Café Modern serves cocktails, salads, and appetizers on Tuesday nights until 7 pm during the lecture series.

  • March 17—Tom Sachs, an influential sculptor best known for elaborate re-creations of various modernist icons in masterpieces of engineering and design, presents the work and ideas that have garnered him such renown.
  • March 24—Emily Jacir is a professor at the International Academy of Art Palestine in Ramallah and an artist whose work—including film, photography, social interventions, installation, performance, video, writing, and sound—has been recognized with significant exhibitions and awards, including a Golden Lion and a Hugo Boss Prize.

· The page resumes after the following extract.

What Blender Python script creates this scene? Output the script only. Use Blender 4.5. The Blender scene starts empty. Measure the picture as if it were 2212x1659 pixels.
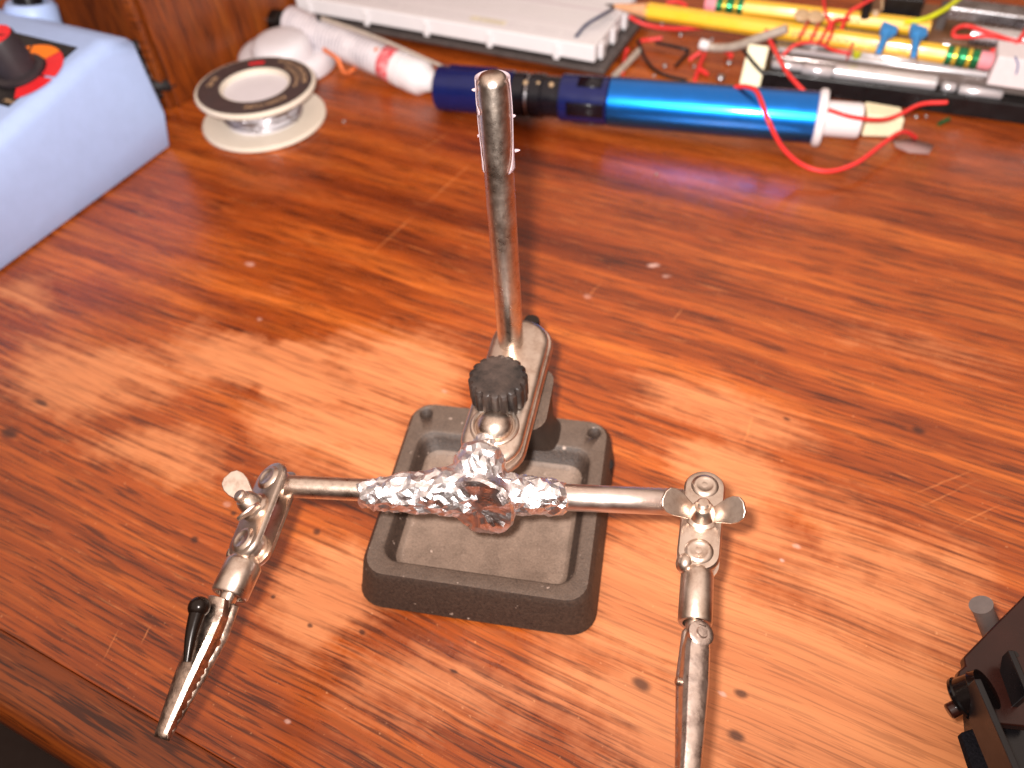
import bpy, math, random
from mathutils import Vector, Matrix, noise
random.seed(7)
V = Vector
S = 0.001                                   # everything below is written in millimetres
scene = bpy.context.scene
COL = scene.collection

# ------------------------------------------------------------------ camera frame
F_PX, CAM_H = 1750.0, 200.0                 # focal length for a 2212 px wide picture; height of the lens over the desk
nz = V((94, 1570, 1750)).normalized()       # world "down" seen from the camera (right, down, forward)
gx = -V((-4343, -1337, 1750)); gx = (gx - nz * gx.dot(nz)).normalized()   # wood grain direction = world x
gy = (-nz).cross(gx)                        # world y
CAM = V((0, 0, CAM_H))
c_right = V((gx.x, gy.x, -nz.x)); c_down = V((gx.y, gy.y, -nz.y)); c_fwd = V((gx.z, gy.z, -nz.z))

def ray(px, py):
    return c_right * (px - 1106.0) + c_down * (py - 829.5) + c_fwd * F_PX
def P(px, py, z=0.0):
    r = ray(px, py); t = (z - CAM_H) / r.z
    return CAM + r * t
def Ppl(px, py, o, nrm):
    r = ray(px, py); t = (o - CAM).dot(nrm) / r.dot(nrm)
    return CAM + r * t

# ------------------------------------------------------------------ mesh helpers
def frame(axis, hint=None):
    a = V(axis).normalized()
    h = V(hint) if hint is not None else (V((0, 0, 1)) if abs(a.z) < .9 else V((1, 0, 0)))
    e1 = (h - a * h.dot(a)).normalized()
    return e1, a.cross(e1), a

def spline(pts, n=8):
    pts = [V(p) for p in pts]
    if len(pts) < 3 or n <= 1: return pts
    q = [pts[0] * 2 - pts[1]] + pts + [pts[-1] * 2 - pts[-2]]
    out = []
    for i in range(1, len(q) - 2):
        a, b, c, d = q[i-1], q[i], q[i+1], q[i+2]
        for k in range(n):
            t = k / n
            out.append(.5 * ((2*b) + (c-a)*t + (2*a-5*b+4*c-d)*t*t + (3*b-a-3*c+d)*t*t*t))
    out.append(pts[-1])
    return out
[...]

  • March 31—Philip-Lorca diCorcia, known for creating images poised between documentary and theatrically staged photography, discusses his photographic work in which everyday occurrences are taken beyond the realm of banality and seemingly insignificant gestures are infused with psychology and emotion.
  • April 7—Mario García Torres, a Mexico City–based conceptual artist who addresses the ways in which art and information are constructed over time, is in conversation with Modern curator Alison Hearst, who organized FOCUS: Mario García Torres.
  • April 14—Sina Najafi is editor-in-chief of Cabinet magazine and the editorial director of Cabinet Books. He has curated or co-curated a number of exhibitions and projects, including “Odd Lots: Revisiting Gordon Matta-Clark’s Fake Estates,” the subject of this presentation.
  • April 21—Laurie Simmons, a New York–based artist renowned since the mid-1970s for staged black-and-white photographs referencing domestic scenes and most recently for life-size color photographs of kigurumi (Japanese costume play), shares her experiences and the development of her work.